There is literally an infinite number of problems to notice.
If you think about it, our lives consist mostly of small and large problems we have to solve. We can deal with that reality in two ways. We can sit around regretting the problem and complaining that we have to deploy our time and energy to addressing them. Or we can thank God for our living breath, intelligence, and physical wherewithal to grapple with them, viewing the work we do as essential to our life mission.
The truth is that all people at all times have problems. The difference is that we live in a culture that too often encourages and rewards complaints rather than a culture of contentment with our lot and how it affords us the opportunity to make a difference.
I’m not entirely clear how this happened to us. Maybe we are just spoiled. Or maybe we live in a commercial culture that never stops messaging us that our lives are miserable unless or until we fork over money for the fix. This is pretty much the theme of every single ad on TV. You are suffering, but this product or service will fix it. But then we get the fix and it turns into just another subscription, just more stuff, just more to do. And it eventually breaks, revealing that it was never really a solution.
The key message of our times is that only with the following app, robot, service, product, or pill, we can more quickly rush through our problems to get to the life we want to live, such as we see our friends living on social media. Every institution is out there promoting and marketing disgruntlement and disenchantment with all normal things. The message seems impossible to ignore.
When your identity is tied to curated online personae, real life inevitably feels like a series of letdowns. Complaining becomes performative sophistication (“Look how discerning my palate is; this conference chicken is beneath me”). The banquet table complainer has simply taken the online script offline.

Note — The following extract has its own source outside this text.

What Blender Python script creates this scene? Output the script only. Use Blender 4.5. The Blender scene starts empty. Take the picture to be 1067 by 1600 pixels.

Here’s the thing: We must ignore it. We need to fall back in love with the blessings of routine and the opportunities we are given to make the spaces we inhabit better. We need to transcend the tendency merely to complain about things and instead set out toward fixing them, with patience, diligence, piety, and without the expectation of any reward. The reward has to become just the realization that we are doing the right thing. Nothing more.
The alarm clock isn’t an enemy; it’s the starting gun for a day you get to have. The rubbery conference chicken is a small price to pay for being in a room full of interesting people and fun conversations. The mildewy shower curtain is something you now have the power to clean or replace, and the act of doing so is more life-affirming than another hour of scrolling.
You don’t have to join the legions of the crabby. You can defect and find happiness without buying in. It is right there within you, waiting to be awakened with conscious determination to live a better life.
Within minutes of reading this article, something around you will go wrong. Try it out: Instead of complaining, rejoice that now you can be an instrument of fixing the problem. Try that all day and all year, and wow, you might find yourself in a completely different mental and psychological place.